Facture - Description


A prose description of the facture of the work of art.


"Fuseli has applied his wash from the upper left to the lower right, most clearly evident in the lower-right quadrant, indicating that he drew the work with his left hand. Although he was apparently ambidextrous, Fuseli created most of his important drawings with his left hand; the direction of the shading may, therefore, be used as a test of authenticity in his graphic work." [1]

"On the other link-head of the Old Windsor bit is a series of four scribed circles. The largest of these circles is on the upper surface and is hollowed out for inlay and, like the vestigial stop-knobs, has the pin fastening still visible. There is a small area of rough matting design, as on Datchet produced by interrupted taps of the tracer. Matting also occurs on other horse-bits presumed to be contemporary." [2]

"The wonderful chiaroscuro effects, achieved with the strokes of a rag and the smudging of ink with the fingers, only partly model the figures and furnishings, which emerge as forms from the dark only with the help of assured contour lines quickly scratched in the plate with a sharp instrument." [3]

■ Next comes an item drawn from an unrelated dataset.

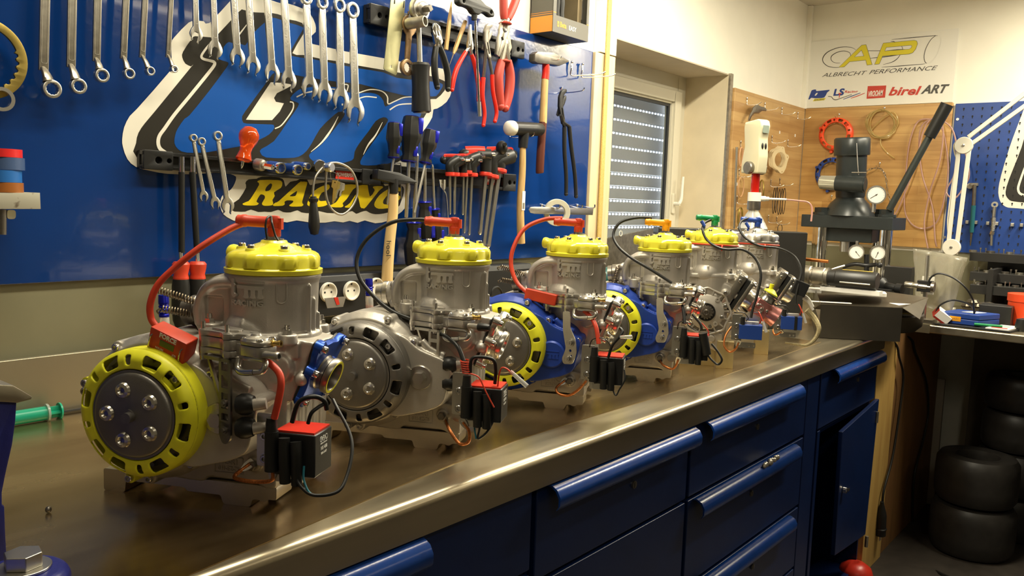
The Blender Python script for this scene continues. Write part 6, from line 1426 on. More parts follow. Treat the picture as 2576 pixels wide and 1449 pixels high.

This category provides a detailed analysis of how the creator of a work manipulated the materials and techniques employed in its execution. It examines how a creator applied a particular process in the production of a work of art. This discussion may represent the opinion of the artist, or others, or may reflect the results of a technical analysis. It may also include a further clarification or elaboration of the information recorded in MATERIALS AND TECHNIQUES.

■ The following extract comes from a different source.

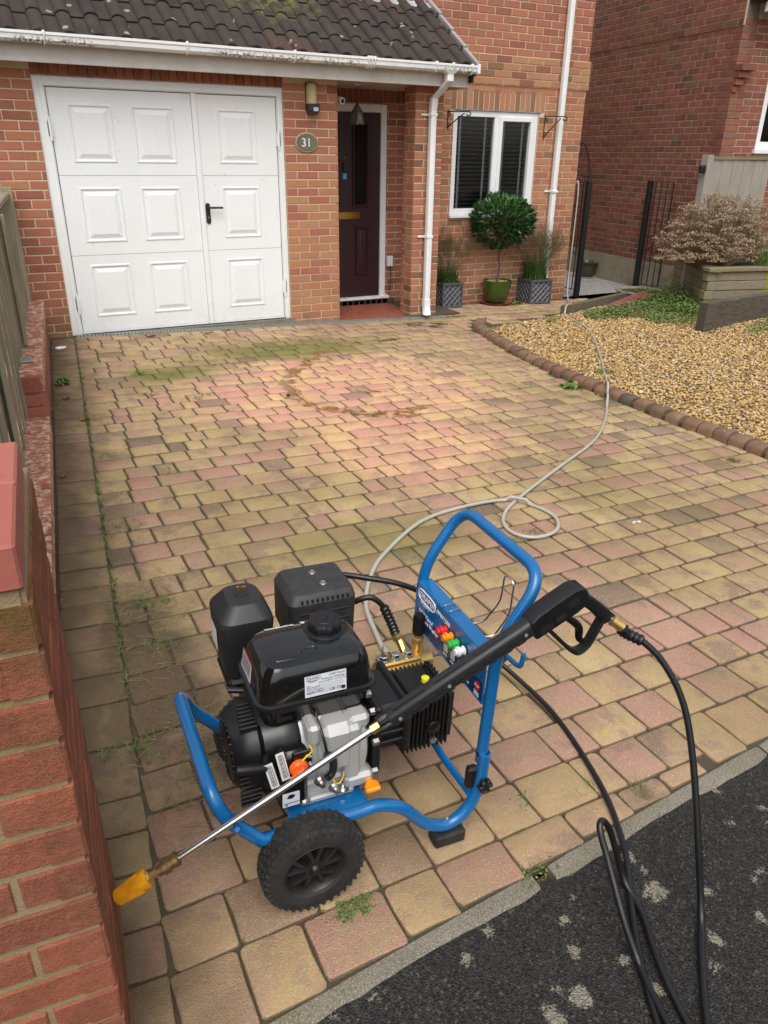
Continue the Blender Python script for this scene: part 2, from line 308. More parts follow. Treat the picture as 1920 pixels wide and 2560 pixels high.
st = t.math('MULTIPLY', st, t.ramp(Z, [(0., 1.), (1., 1.)])); mp = t.n.new('ShaderNodeMapRange'); mp.inputs['From Min'].default_value = 2.375; mp.inputs['From Max'].default_value = 2.335; t.l.new(Z, mp.inputs['Value'])
c = t.mix(t.math('MULTIPLY', st, mp.outputs[0]), (.76, .77, .76), (.11, .11, .055)); t.set('Base Color', c); t.set('Roughness', .4)
t = NT('fascia_white'); c = t.mix(t.math('MULTIPLY', t.ramp(t.noise(5, 5), [(.4, 0.), (.7, 1.)]), .5), (.66, .64, .60), (.46, .42, .36)); c = t.mix(t.ramp(t.noise(42, 2), [(.72, 0.), (.75, .8)]), c, (.10, .09, .07)); t.set('Base Color', c); t.set('Roughness', .5)
simple('door_plum', (.030, .0075, .011), .42, bump=(70, .10)); simple('rubber_seal', (.012, .012, .012), .6)
simple('brass_bright', (.80, .55, .16), .18, 1.0); simple('black_iron', (.012, .012, .013), .45, bump=(80, .2)); simple('black_handle', (.013, .013, .014), .4)
t = NT('tile'); r = t.rnd(); c = t.ramp(r, [(0, (.024, .018, .017)), (.5, (.038, .025, .022)), (.85, (.030, .024, .021)), (1, (.062, .032, .025))]); c = t.mix(t.math('MULTIPLY', t.ramp(t.noise(6, 5), [(.40, 0.), (.66, 1.)]), .6), c, (.050, .045, .030))
c = t.mix(t.math('MULTIPLY', t.ramp(t.noise(120, 3), [(.60, 0.), (.70, 1.)]), .22), c, (.15, .13, .11)); c = t.mix(t.math('MULTIPLY', t.ramp(t.math('ADD', t.vor(5), t.math('MULTIPLY', t.noise(60, 3), .25)), [(.21, .9), (.25, 0.)]), .8), c, t.mix(t.noise(30, 4), (.50, .42, .36), (.30, .24, .18)))
X, Y, Z = t.sep(); ms = t.math('MULTIPLY', t.blob(-.55, .75, .75, .75, .5, .5, 5), t.ramp(t.noise(11, 5), [(.45, 0.), (.58, 1.)])); c = t.mix(t.math('MULTIPLY', ms, .85), c, (.13, .13, .028))
t.set('Base Color', c); t.set('Roughness', .88); t.bump(t.noise(110, 5), .7, .006)
simple('lead', (.30, .32, .35), .55, .3, col2=(.42, .43, .45), ns=7, bump=(20, .3)); simple('verge_grey', (.26, .24, .24), .6, col2=(.32, .30, .29), ns=9)
t = NT('glass'); t.n.remove(t.b); fr = t.n.new('ShaderNodeFresnel'); fr.inputs[0].default_value = 1.5; tr = t.n.new('ShaderNodeBsdfTransparent'); tr.inputs[0].default_value = (.82, .84, .85, 1); gl = t.n.new('ShaderNodeBsdfGlossy'); gl.inputs['Roughness'].default_value = .02
mx = t.n.new('ShaderNodeMixShader'); t.l.new(fr.outputs[0], mx.inputs[0]); t.l.new(tr.outputs[0], mx.inputs[1]); t.l.new(gl.outputs[0], mx.inputs[2]); t.l.new(mx.outputs[0], t.n['Material Output'].inputs[0])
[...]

This category provides an interpretive description of the physical makeup of an object or work of art, which outlines significant physical characteristics and highlights construction or manufacturing techniques. This may represent the opinion of the artist, drawn from recent experience or memory, or of a conservator drawn from technical examination. There may be different opinions about how a work of art was actually made, and the artist's recollections may or may not be supported by physical evidence.


This category is intended to provide a more technical description of the physical composition of the object than MATERIALS AND TECHNIQUES - PROCESSES OR TECHNIQUES, and allows for discussion of its significant characteristics.

Specific working techniques may indicate temporal or geographic associations, and may be used to substantiate the dating or attribution of a work.


CONDITION/EXAMINATION HISTORY contains information about the studies of a work of art that provided information about its facture.

CONSERVATION/TREATMENT HISTORY records any interventions in the work, including restorations, which may have provided further insight into the facture of the work.

Materials and techniques mentioned in this category should be recorded in detail in MATERIALS AND TECHNIQUES.


FACTURE is descriptive information commonly included in a descriptive note about the object.

Terms used to describe facture may often be the same as those used to describe technique in the category MATERIALS AND TECHNIQUES, since the difference is simply one of the creative process (in the case of facture) and evidence of that process (in the case of technique). For this reason, the ability to compare information recorded as facture with information recorded as technique is important.

Facture - Remarks


Notes or comments pertinent to the facture of an object and the interpretation of evidence surrounding it. This may include a summary of a source containing information about the construction of a work of art.

Facture - Citations


References to sources containing information about the facture of a work or object.



1 Douglas Schoenherr, Master Drawings from the National Gallery of Canada (Washington, DC: National Gallery of Art, 1988), cat. no. 77, p. 245.

2 J.V.S. Megaw, The Art of the European Iron Age: A Study of the Elusive Image (New York and Evanston: Harper & Row, 1970), p. 154, cat. no. 256.

3 J.S. Boggs, Degas: An Exhibition Held at the Galeries Nationales du Grand Palais (New York: Metropolitan Museum of Art; Ottawa: National Gallery of Canada, 1988), cat. no. 196, p. 308.